As unhelpful as strategic scholarship may be to society at large—it drastically reduces the amount, breadth, and quality of information available to the public and policymakers—it works well to supercharge the careers of those who adopt it. The professional behavior of half the current members of the prestigious National Academy of Education (NAEd) can be described this way—their literature reviews are unambiguously selective—rewarded for helping to shape the known research literature to fit established group preferences.

With copious funding from the wealthiest foundations and the federal government, aggressive attention seekers eclipse any counsel from the genuinely expert. Instead, the public and policymakers hear repeatedly from partly informed members of the dominant citation cartels across a range of topics.

Nationally focused education journalists could help fix this problem by diversifying their expertise sourcing. Instead, they have long served as publicists for those academics and think tankers they perceive to be at the top of the status order. And, generally, they regard the word of inexperienced academics as superior to that of deeply experienced professionals, so long as the academic resides at one of the country’s more prestigious universities or think tanks.

With millions in extra funding from the Gates and allied foundations over the past two decades, journalists simply increased their sourcing from the same, usual suspects—those with the resources to groom ongoing media relationships and feed them self-serving stories already sketched out. Gates-funded journalists interview Gates-funded researchers and pundits.

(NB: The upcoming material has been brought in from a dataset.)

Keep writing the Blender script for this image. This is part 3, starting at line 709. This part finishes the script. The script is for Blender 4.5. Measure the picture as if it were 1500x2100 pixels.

Journalists and policymakers appreciate the convenience offered by these information gatekeepers. They may even believe that all policy-relevant information bubbles up through a universal filter—worldwide and historical— such that the “top scholars” represent the best of the entirety of information available. These self-proclaimed top scholars aggressively feed that impression.

In fact, these top scholars are limited human beings who struggle to keep up with all the research in their own topical subfields. What sets them apart is their willingness to claim intimate and thorough familiarity with all the relevant research when, in fact, they know only a small part.